Data listing
* * *

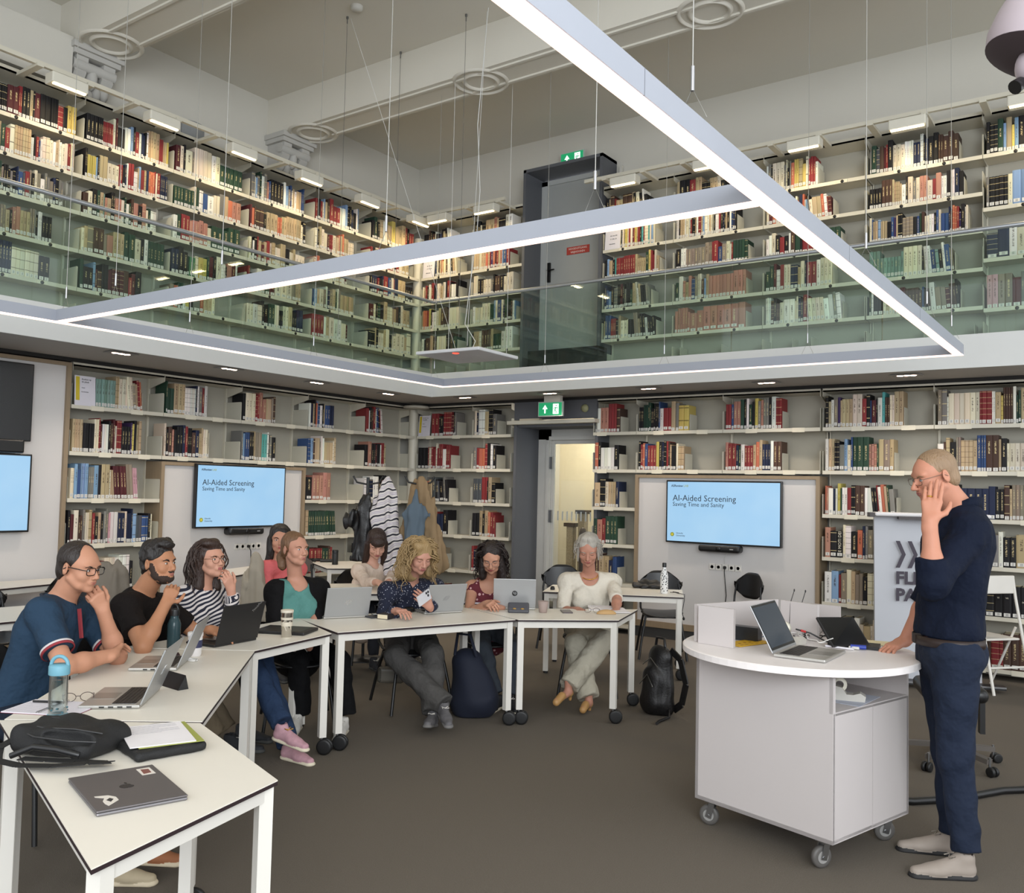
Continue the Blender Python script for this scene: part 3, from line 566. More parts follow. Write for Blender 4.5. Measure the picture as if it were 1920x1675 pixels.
# shelf-top lamps and their rails
r_ = thing('lighting_rail', 'white lighting rail along the top of the left gallery shelves', 'rail'); MB().box(-8.10, -8.06, 1.0, 9.1, 5.36, 5.40).build('rail', shelfm, r_)
for k in range(18): MB().box(-8.42, -8.04, 1.1+.5*k*.94, 1.16+.5*k*.94, 5.34, 5.37).build('rail_arm', shelfm, r_)
r_ = thing('lighting_rail', 'white lighting rail along the top of the back gallery shelves', 'rail')
for x0, x1 in ((-8.06, -6.68), (-5.5, .5)):
    MB().box(x0, x1, 9.15, 9.19, 5.36, 5.40).build('rail', shelfm, r_); x = x0+.25
    while x < x1: MB().box(x, x+.06, 9.13, 9.5, 5.34, 5.37).build('rail_arm', shelfm, r_); x += .5
def shelf_lamp(loc, rz, lab):
    t = thing('shelf_lamp', lab, 'lamp', loc, rz, 'lamps above the gallery shelves')
    bevel(MB().box(-.17, .17, -.07, .07, .02, .12).build('lamp_body', M('lamp_white', 'd8d4c6', .5), t), .012)
    MB().box(-.15, .15, -.062, -.030, .008, .02).build('lens', led2, t)
    light('shelf_lamp_light', 'AREA', (loc[0], loc[1], loc[2]-.002), 4.0, (1, .80, .48), (R(-30) if rz == 0 else 0, 0, 0) if False else (0, 0, rz), shape='RECTANGLE', size=.3, size_y=.1)
nth = ('first', 'second', 'third', 'fourth', 'fifth', 'sixth', 'seventh')
for i in range(7): shelf_lamp((-8.08, 3.24+.975*i, 5.22), R(90), 'boxy white lamp over the left gallery shelves, %s counting from the left edge' % nth[i])
for i, x in enumerate((-7.77, -6.98, -4.96, -3.92, -2.87, -1.87, -.85)): shelf_lamp((x, 9.17, 5.22), 0, 'boxy white lamp over the back gallery shelves, %s counting from the corner' % nth[i])

# ---------------- screens and their panels
scr = bpy.data.materials.new('slide_screen'); scr.use_nodes = True; nt = scr.node_tree; N = nt.nodes; L = nt.links; p = N['Principled BSDF']; p.inputs['Base Color'].default_value = (.02, .02, .02, 1); p.inputs['Roughness'].default_value = .2
tc = N.new('ShaderNodeTexCoord'); nz = N.new('ShaderNodeTexNoise'); nz.inputs['Scale'].default_value = 2; L.new(tc.outputs['Object'], nz.inputs['Vector'])
mx = N.new('ShaderNodeMix'); mx.data_type = 'RGBA'; mx.inputs[6].default_value = (*lin('8fc4ee'), 1); mx.inputs[7].default_value = (*lin('b4daf4'), 1); L.new(nz.outputs[0], mx.inputs[0]); L.new(mx.outputs[2], p.inputs['Emission Color']); p.inputs['Emission Strength'].default_value = .78
sink = M('slide_ink', '2c3a48', .6); sora = M('slide_olive', '8a9440', .6, emit='8a9440', es=.25)
def slide(T, w_, h_, lab):
    t = thing('wall_screen', lab, 'screen'); t.matrix_world = T   # local x right, y into wall, z up, origin centre
    bevel(MB().box(-w_/2, w_/2, -.005, .045, -h_/2, h_/2).build('bezel', blackm, t), .006)
    a, b = w_/2-.018, h_/2-.018
    s_ = MB().box(-a, a, -.0065, -.005, -b, b).build('display', scr, t)
    tr = lambda x, z: Matrix.Translation((x, -.0075, z)) @ Matrix.Rotation(R(90), 4, 'X')
    text('AI-Aided Screening', w_*.072, sink, 'lettering', s_, tr(-a*.9, b*.36)); text('Saving Time and Sanity', w_*.050, sink, 'lettering', s_, tr(-a*.9, b*.18))
    text('ASReview', w_*.026, sink, 'lettering', s_, tr(-a*.93, b*.83), bold=.0006); text('LAB', w_*.026, sora, 'lettering', s_, tr(-a*.70, b*.83))
    g_ = MB(); cx, cz = -a*.9, -b*.78
    MB().add([(cx+.024*math.cos(u), -.0085, cz+.024*math.sin(u)) for u in [k*math.pi/8 for k in range(16)]], [tuple(range(16))]).build('badge', sora, s_); MB().add([(cx+.011*math.cos(u), -.0095, cz+.011*math.sin(u)) for u in [k*math.pi/8 for k in range(16)]], [tuple(range(16))]).build('badge_centre', M('badge_yellow', 'd6c23a', .6, emit='c8b83a', es=.25), s_)
    text('Utrecht', w_*.02, sink, 'lettering', s_, tr(-a*.83, -b*.76)); text('University', w_*.02, sink, 'lettering', s_, tr(-a*.83, -b*.84))
    return t
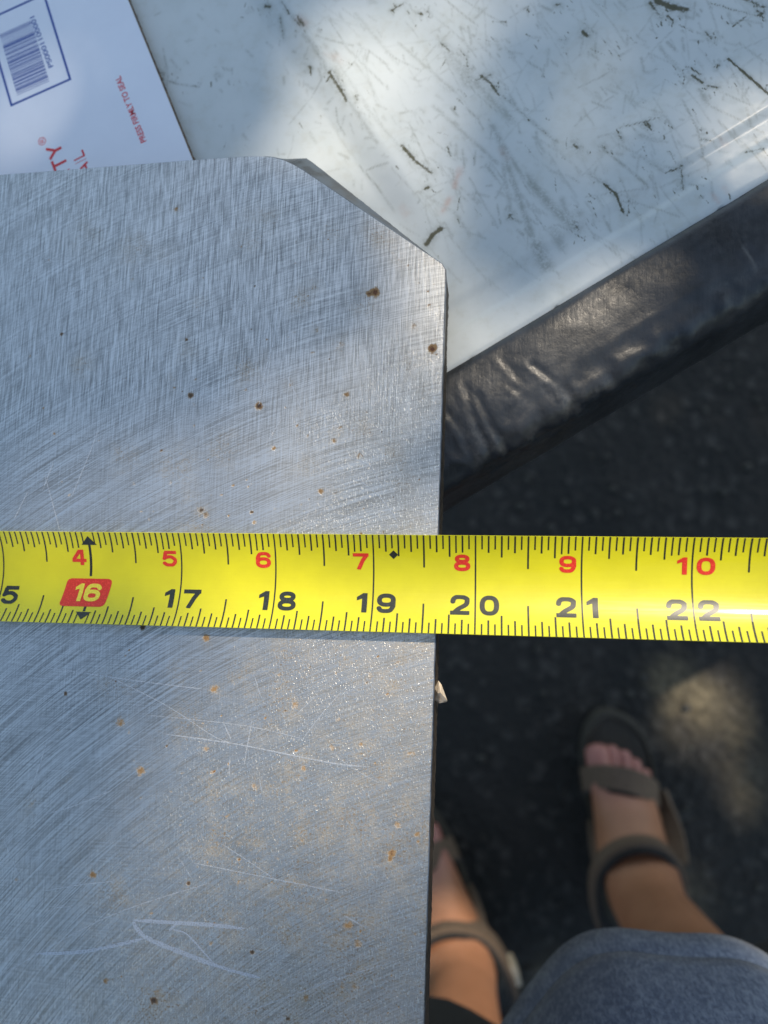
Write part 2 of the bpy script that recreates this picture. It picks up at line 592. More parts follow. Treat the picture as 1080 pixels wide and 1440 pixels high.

* * *

--- Directions ---
Repeat each entry exactly. Pictures do not belong in the copy.

--- Correct answer ---
Continue the Blender Python script for this scene: part 3, from line 566. More parts follow. Write for Blender 4.5. Measure the picture as if it were 1920x1675 pixels.
# shelf-top lamps and their rails
r_ = thing('lighting_rail', 'white lighting rail along the top of the left gallery shelves', 'rail'); MB().box(-8.10, -8.06, 1.0, 9.1, 5.36, 5.40).build('rail', shelfm, r_)
for k in range(18): MB().box(-8.42, -8.04, 1.1+.5*k*.94, 1.16+.5*k*.94, 5.34, 5.37).build('rail_arm', shelfm, r_)
r_ = thing('lighting_rail', 'white lighting rail along the top of the back gallery shelves', 'rail')
for x0, x1 in ((-8.06, -6.68), (-5.5, .5)):
    MB().box(x0, x1, 9.15, 9.19, 5.36, 5.40).build('rail', shelfm, r_); x = x0+.25
    while x < x1: MB().box(x, x+.06, 9.13, 9.5, 5.34, 5.37).build('rail_arm', shelfm, r_); x += .5
def shelf_lamp(loc, rz, lab):
    t = thing('shelf_lamp', lab, 'lamp', loc, rz, 'lamps above the gallery shelves')
    bevel(MB().box(-.17, .17, -.07, .07, .02, .12).build('lamp_body', M('lamp_white', 'd8d4c6', .5), t), .012)
    MB().box(-.15, .15, -.062, -.030, .008, .02).build('lens', led2, t)
    light('shelf_lamp_light', 'AREA', (loc[0], loc[1], loc[2]-.002), 4.0, (1, .80, .48), (R(-30) if rz == 0 else 0, 0, 0) if False else (0, 0, rz), shape='RECTANGLE', size=.3, size_y=.1)
nth = ('first', 'second', 'third', 'fourth', 'fifth', 'sixth', 'seventh')
for i in range(7): shelf_lamp((-8.08, 3.24+.975*i, 5.22), R(90), 'boxy white lamp over the left gallery shelves, %s counting from the left edge' % nth[i])
for i, x in enumerate((-7.77, -6.98, -4.96, -3.92, -2.87, -1.87, -.85)): shelf_lamp((x, 9.17, 5.22), 0, 'boxy white lamp over the back gallery shelves, %s counting from the corner' % nth[i])

# ---------------- screens and their panels
scr = bpy.data.materials.new('slide_screen'); scr.use_nodes = True; nt = scr.node_tree; N = nt.nodes; L = nt.links; p = N['Principled BSDF']; p.inputs['Base Color'].default_value = (.02, .02, .02, 1); p.inputs['Roughness'].default_value = .2
tc = N.new('ShaderNodeTexCoord'); nz = N.new('ShaderNodeTexNoise'); nz.inputs['Scale'].default_value = 2; L.new(tc.outputs['Object'], nz.inputs['Vector'])
mx = N.new('ShaderNodeMix'); mx.data_type = 'RGBA'; mx.inputs[6].default_value = (*lin('8fc4ee'), 1); mx.inputs[7].default_value = (*lin('b4daf4'), 1); L.new(nz.outputs[0], mx.inputs[0]); L.new(mx.outputs[2], p.inputs['Emission Color']); p.inputs['Emission Strength'].default_value = .78
sink = M('slide_ink', '2c3a48', .6); sora = M('slide_olive', '8a9440', .6, emit='8a9440', es=.25)
def slide(T, w_, h_, lab):
    t = thing('wall_screen', lab, 'screen'); t.matrix_world = T   # local x right, y into wall, z up, origin centre
    bevel(MB().box(-w_/2, w_/2, -.005, .045, -h_/2, h_/2).build('bezel', blackm, t), .006)
    a, b = w_/2-.018, h_/2-.018
    s_ = MB().box(-a, a, -.0065, -.005, -b, b).build('display', scr, t)
    tr = lambda x, z: Matrix.Translation((x, -.0075, z)) @ Matrix.Rotation(R(90), 4, 'X')
    text('AI-Aided Screening', w_*.072, sink, 'lettering', s_, tr(-a*.9, b*.36)); text('Saving Time and Sanity', w_*.050, sink, 'lettering', s_, tr(-a*.9, b*.18))
    text('ASReview', w_*.026, sink, 'lettering', s_, tr(-a*.93, b*.83), bold=.0006); text('LAB', w_*.026, sora, 'lettering', s_, tr(-a*.70, b*.83))
    g_ = MB(); cx, cz = -a*.9, -b*.78
    MB().add([(cx+.024*math.cos(u), -.0085, cz+.024*math.sin(u)) for u in [k*math.pi/8 for k in range(16)]], [tuple(range(16))]).build('badge', sora, s_); MB().add([(cx+.011*math.cos(u), -.0095, cz+.011*math.sin(u)) for u in [k*math.pi/8 for k in range(16)]], [tuple(range(16))]).build('badge_centre', M('badge_yellow', 'd6c23a', .6, emit='c8b83a', es=.25), s_)
    text('Utrecht', w_*.02, sink, 'lettering', s_, tr(-a*.83, -b*.76)); text('University', w_*.02, sink, 'lettering', s_, tr(-a*.83, -b*.84))
    return t
Write part 2 of the bpy script that recreates this picture. It picks up at line 592. More parts follow. Treat the picture as 1080 pixels wide and 1440 pixels high.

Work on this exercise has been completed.